I'm all about Ember.js recently

Upstream or Downstream?

With the proliferation of middleware applications the mentions of upstream and downstream servers has intensified so I decided to get to the end of this and find out what exactly an upstream server is. I first looked up wikipedia:

In computer networking, upstream server refers to a server that provides service to another server. In other words, upstream server is a server that is located higher in the hierarchy of servers.

Ok, so based on this simplistic definition, a sketch of a request’s route to the application server and the response back can be illustrated like this:

In this drawing, the middleware is an upstream server to the underlying application since it provides a service to it (be it caching, url mapping, exception handling and plenty of others).

So now with my definition established, I was looking for examples in the wild that support it. Jon Crosby’s excellent presentation at the MountainWest Ruby Conference used upstream in this context as far as I remember. Check one.

Browsing the source code of rack-cache -which, by the way, I strongly encourage you to do if you want to understand caching (better) or just like the look of clean Ruby code- I realized Ryan Tomayko’s definition of upstream coincides with the above one since he uses downstream in the code to refer to the component/application below the rack-cache component. Check two.

I recently set up an nginx web server as a front end server to a mongrel cluster that runs a Rails application. Ok, so in this case, the nginx server must be the upstream server since requests hit there first and then are passed to the mongrels. One must hear the sound of collapse of cards in my head when I saw the following nginx directive:

upstream production_mongrels {
  server 127.0.0.1:8000;
  server 127.0.0.1:8001;
  server 127.0.0.1:8002;
}

Hmm, what? Nginx is above the component it provides a load-balancing service to so by any -ok, by my- definition the directive should say “downstream” and not “upstream”.

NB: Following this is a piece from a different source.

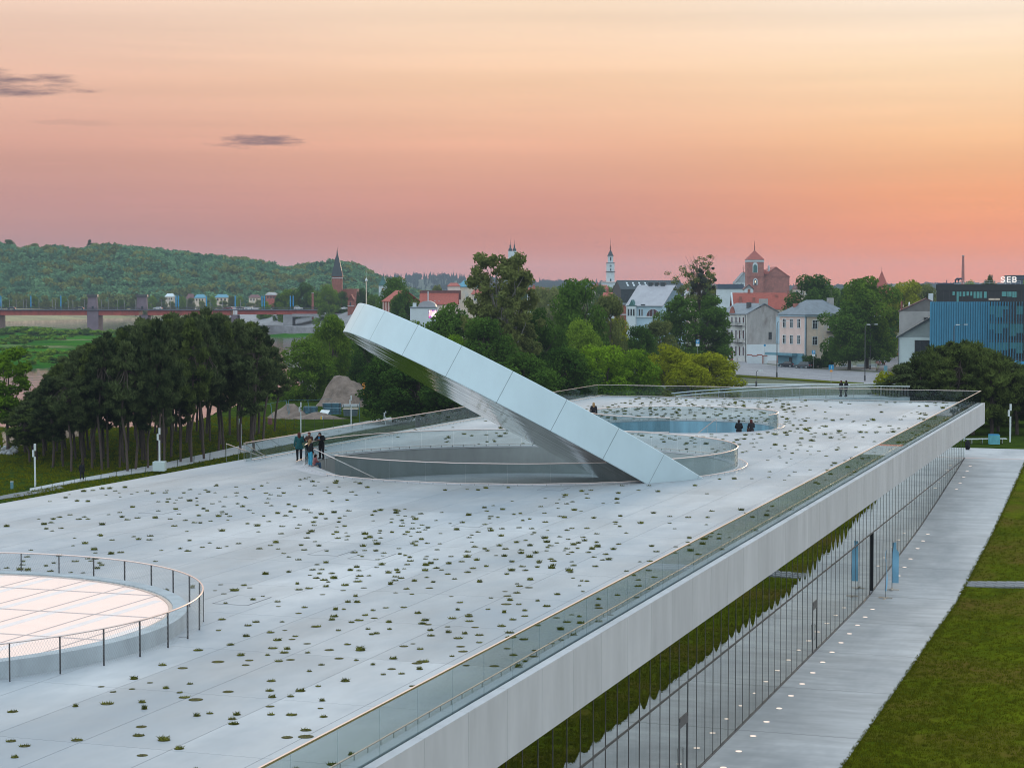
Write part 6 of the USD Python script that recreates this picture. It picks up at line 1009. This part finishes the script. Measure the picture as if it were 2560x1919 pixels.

I realize that the request arrow on the diagram moving from top to bottom is a matter of convention and that it probably correlates with the fact that most languages write from the top to the bottom. Nevertheless, as far as I know Nginx is made by a Russian guy and Russians write top to bottom, too, so he should still use “downstream” for the directive, now shouldn’t he? Or did he simply start to sketch up boxes and arrows from bottom to top for the sake of it when designing his web server?

Summing up, I think the above described convention is the common one but since it is not standardized there will always be people and software that uses it the other way around. I am not overly confident though, so please tell me about your definition or just point to examples which support or contradict mine.